* _INSTRUCTIONS TO FOLLOW_:
Scan the following material for the string "picture" and copy each line in which it appears.

▼

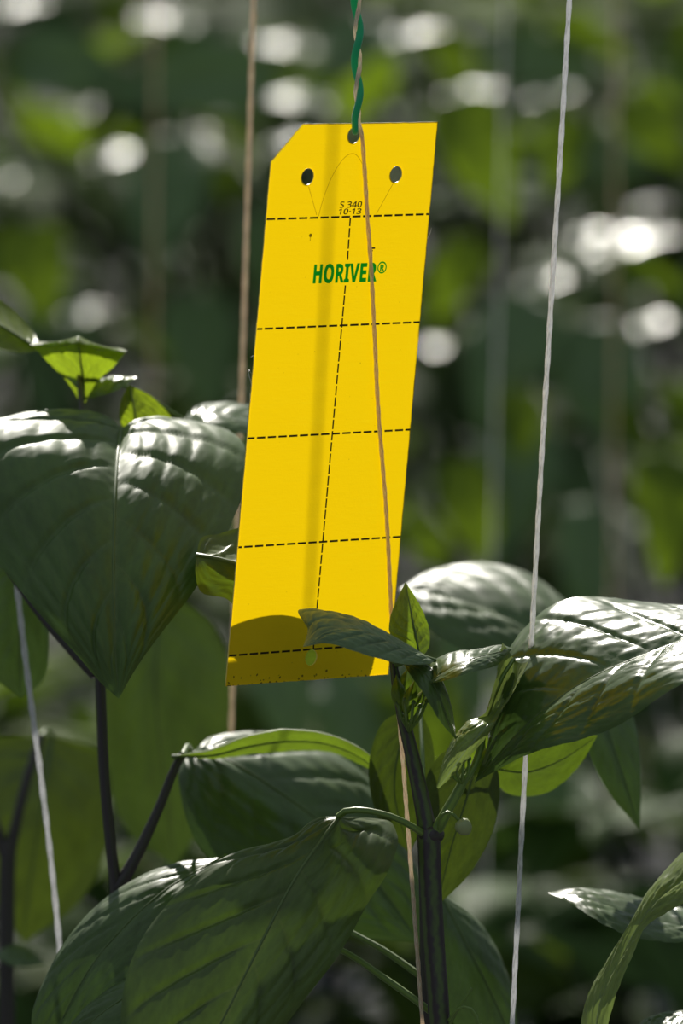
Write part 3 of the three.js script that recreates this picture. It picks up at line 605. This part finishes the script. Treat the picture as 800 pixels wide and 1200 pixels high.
function backPlant(x, z, h, label, leaves = 72) {
  const P = thing('pepper_plant', label, 'plant', V(x, 0, z), 'pepper plants of the blurred rows behind');
  const fork = rr(0.14, 0.22), tops = [];
  part('stem', tube([V(x, 0, z), V(x + rr(-0.01, 0.01), fork * 0.5, z), V(x, fork, z)], [0.007, 0.006], { seg: 8, along: 10 }), STEM.dark, P);
  for (let b = 0; b < 3; b++) {
    const a = b * 2.1 + rr(0, 1.5), r = rr(0.06, 0.12), top = V(x + Math.cos(a) * r, h * rr(0.93, 1.02), z + Math.sin(a) * r), pts = [V(x, fork, z), V(x + Math.cos(a) * r * 0.7, (fork + top.y) / 2, z + Math.sin(a) * r * 0.7), top];
    part('branch', tube(pts, [0.005, 0.004, 0.002], { seg: 7, along: 14 }), STEM.dark, P);
    tops.push(curve(pts));
  }
  for (let i = 0; i < leaves; i++) {
    const c = tops[i % 3], t = 0.02 + 0.98 * Math.pow((i + 0.5) / leaves, 0.85), p = c.getPoint(t), young = t > 0.9;
    placeLeaf(P, p, i * 2.4 + rr(-0.5, 0.5), young ? rr(0.1, 0.9) : rr(-0.45, 0.35), young ? rr(0.06, 0.1) : rr(0.12, 0.175), young ? [3, 0, 3][i % 3] : [1, 2, 5, 1, 2, 5, 4, 0][Math.floor(rr(0, 8))], BACK[young ? 2 : (rnd() < 0.5 ? 0 : 1)]);
  }
  return P;
}
const ROWS = [[-1.3, 3, 0.24, 0.78], [-2.25, 4, 0.2, 1.06], [-3.6, 5, 0.24, 1.1], [-5.0, 5, 0.27, 1.12], [-6.6, 6, 0.27, 1.15], [-8.4, 7, 0.28, 1.15]];
const rowUsed = new Map();
function rowLabel(r, i, n, gap, z) {
  const side = (k) => { const q = V((k - (n - 1) / 2) * gap, 1, z).sub(camera.position), x = 400 + q.dot(CX) / -q.dot(CZ) * FOCUS / FRAME * 1200; return x < 130 ? 'near the left edge' : x < 275 ? 'left of the tan twine' : x < 512 ? 'behind the yellow card' : x < 660 ? 'between card and white string' : 'right of the white string'; };
  const all = Array.from({ length: n }, (_, k) => k).filter((k) => side(k) === side(i)), at = all.indexOf(i);
  const which = all.length === 1 ? '' : all.length === 2 ? [', left of two', ', right of two'][at] : [', leftmost', ', middle one', ', rightmost', ', outermost'][at];
  return 'blurred pepper plant, ' + ['nearest low', 'second', 'third', 'fourth', 'fifth', 'farthest'][r] + ' row back, ' + side(i) + which;
}
const rowPlants = ROWS.map(([z, n, gap, h], r) => {
  const row = [];
  for (let i = 0; i < n; i++) row.push(backPlant((i - (n - 1) / 2) * gap + rr(-0.03, 0.03), z + rr(-0.08, 0.08), h * rr(0.95, 1.05), rowLabel(r, i, n, gap, z), r === 1 ? 32 : 72));
  return row;
});
// single leaves of the second row that the photograph shows: seen at (x, y), so many pixels long, headed by an angle on the picture (0 to the right, 90 down)
const HALF = CZ.clone().add(SUN).normalize();
function seenLeaf(x, y, z, length, heading, kind) {
  const c = at(x, y, z), len = length * 0.381e-3 * (FOCUS - z / 1000) / FOCUS, a = heading * Math.PI / 180;
  const way = CX.clone().multiplyScalar(Math.cos(a)).addScaledVector(CY, -Math.sin(a));
  const n = kind === 'shine' ? HALF.clone().addScaledVector(CX, rr(-0.04, 0.04)).normalize() : CZ.clone().multiplyScalar(0.9).addScaledVector(V(0, 1, 0), 0.5).addScaledVector(CX, rr(-0.25, 0.25)).normalize();
  const X = way.addScaledVector(n, -way.dot(n)).normalize(), Z = X.clone().cross(n), k = kind === 'shine' ? 6 : [0, 3, 6][Math.floor(rr(0, 3))];
  const far = (p) => Math.hypot(p.position.x - c.x, p.position.z - c.z), plant = [...rowPlants[0], ...rowPlants[1]].reduce((p, q) => (far(q) < far(p) ? q : p));
  const o = new THREE.Mesh(READY[k], kind === 'shine' ? SHINY : kind === 'glow' ? BACK[2] : SLATE); o.name = 'leaf'; o.castShadow = o.receiveShadow = true;
  const base = c.clone().addScaledVector(X, -0.85 * len).addScaledVector(n, -0.1 * len);
  o.quaternion.setFromRotationMatrix(new THREE.Matrix4().makeBasis(X, n, Z)); o.scale.setScalar(len); o.position.copy(base).sub(plant.position);
  plant.add(o);
  const foot = V(plant.position.x, Math.max(0.45, base.y - 0.18), plant.position.z);
  part('side_shoot', tube([foot, foot.clone().lerp(base, 0.5).add(V(0, -0.02, 0)), base], [0.0028, 0.0022, 0.0016], { seg: 6, along: 8 }), STEM.dark, plant);
}
for (const a of [
  [490, 50, -2150, 80, 20, 'shine'], [552, 124, -2200, 95, 10, 'shine'], [630, 128, -2250, 110, 8, 'shine'], [110, 138, -2150, 70, 0, 'shine'], [245, 160, -2200, 45, 0, 'shine'],
  [195, 36, -2200, 90, 170, 'shine'], [22, 20, -2200, 90, 10, 'shine'], [20, 222, -2100, 90, 15, 'shine'], [762, 248, -2250, 50, 0, 'shine'], [700, 284, -2100, 70, 0, 'shine'],
  [745, 305, -2050, 140, -25, 'shine'], [775, 390, -2050, 80, -10, 'shine'], [105, 378, -2100, 80, 0, 'shine'], [515, 415, -2150, 70, 90, 'shine'], [648, 342, -2050, 90, 0, 'shine'],
  [746, 508, -2150, 50, 0, 'shine'], [335, 66, -2250, 90, 175, 'shine'], [345, 132, -2100, 110, 175, 'shine'], [140, 195, -2200, 90, 5, 'shine'], [340, 178, -2200, 70, 5, 'shine'],
  [220, 110, -2100, 210, 170, 'slate'], [90, 90, -2150, 180, 20, 'slate'], [200, 260, -2050, 230, 95, 'slate'], [595, 440, -2000, 210, 100, 'slate'], [705, 470, -2000, 210, 80, 'slate'],
  [600, 590, -1950, 210, 95, 'slate'], [690, 600, -2050, 190, 70, 'slate'], [700, 195, -2250, 160, 20, 'slate'], [330, 330, -2150, 190, 80, 'slate'], [60, 430, -2150, 200, 100, 'slate'],
  [240, 430, -2100, 190, 80, 'slate'], [640, 80, -2300, 160, 10, 'slate'], [420, 100, -2300, 180, 90, 'slate'],
  [45, 330, -1900, 160, 75, 'glow'], [305, 105, -2150, 70, 20, 'glow'], [565, 195, -1850, 190, 70, 'glow'], [530, 335, -1900, 130, 110, 'glow'], [608, 505, -1850, 110, 90, 'glow'],
  [775, 620, -1500, 200, 95, 'glow'], [800, 560, -1550, 120, 110, 'glow'], [770, 165, -2000, 130, 60, 'glow'], [525, 70, -2150, 110, 60, 'glow'], [550, 610, -1800, 160, 80, 'glow'], [760, 335, -1950, 110, 30, 'glow'], [20, 100, -2150, 80, 80, 'glow'],
  [690, 60, -2150, 130, 40, 'glow'], [660, 185, -2050, 110, 100, 'glow'], [270, 220, -2100, 80, 80, 'glow'], [745, 510, -1950, 90, 60, 'glow'], [150, 170, -2150, 70, 30, 'glow'], [500, 640, -1700, 100, 60, 'glow'],
  [420, 860, -1400, 200, 95, 'slate'], [650, 1000, -1500, 220, 100, 'slate'], [600, 1090, -1450, 160, 60, 'slate'], [560, 780, -1500, 200, 90, 'slate'], [330, 830, -1350, 160, 80, 'slate'], [690, 680, -1800, 200, 95, 'slate'],
  [640, 1090, -1350, 110, 70, 'glow'], [505, 830, -1300, 120, 95, 'glow'], [735, 960, -1700, 120, 60, 'glow'],
]) seenLeaf(...a);

// the rows go on to both sides and farther back, where nobody could count their leaves
{
  const M = [], q = new THREE.Quaternion(), e = new THREE.Euler(), put = (x, z, h) => {
    for (let i = 0; i < 56; i++) { const t = Math.pow((i + 0.5) / 56, 0.85), a = i * 2.4 + rr(-0.5, 0.5), r = 0.03 + 0.1 * t; e.set(rr(-0.25, 0.25), a, rr(-0.45, 0.35), 'YXZ'); M.push(new THREE.Matrix4().compose(V(x + Math.cos(a) * r, 0.15 + (h - 0.15) * t, z - Math.sin(a) * r), q.setFromEuler(e), V(1, 1, 1).multiplyScalar(rr(0.11, 0.17)))); }
  };
  for (const [z, n, gap, h] of ROWS) for (let k = 0; k < 8; k++) for (const s of [-1, 1]) put(s * ((n + 1) / 2 * gap + k * 0.27 + rr(0, 0.06)), z + rr(-0.1, 0.1), h * rr(0.93, 1.04));
  for (const z of [-10.2, -12, -13.8]) for (let x = -3; x <= 3; x += 0.28) put(x + rr(-0.05, 0.05), z + rr(-0.1, 0.1), rr(1.05, 1.2));
  const o = new THREE.InstancedMesh(READY[1], BACK[0], M.length);
  M.forEach((m, i) => { o.setMatrixAt(i, m); o.setColorAt(i, new THREE.Color().setScalar(rr(0.75, 1.25))); });
  o.name = 'foliage'; o.castShadow = o.receiveShadow = true;
  o.userData = { kind: 'stuff', label: 'dark blurred mass of pepper leaves in the farthest rows, filling the top of the picture', category: 'foliage' };
  scene.add(o);
}

renderer.render(scene, camera);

▲

* _COMPLETE OUTPUT_:
Write part 3 of the three.js script that recreates this picture. It picks up at line 605. This part finishes the script. Treat the picture as 800 pixels wide and 1200 pixels high.
// single leaves of the second row that the photograph shows: seen at (x, y), so many pixels long, headed by an angle on the picture (0 to the right, 90 down)
  o.userData = { kind: 'stuff', label: 'dark blurred mass of pepper leaves in the farthest rows, filling the top of the picture', category: 'foliage' };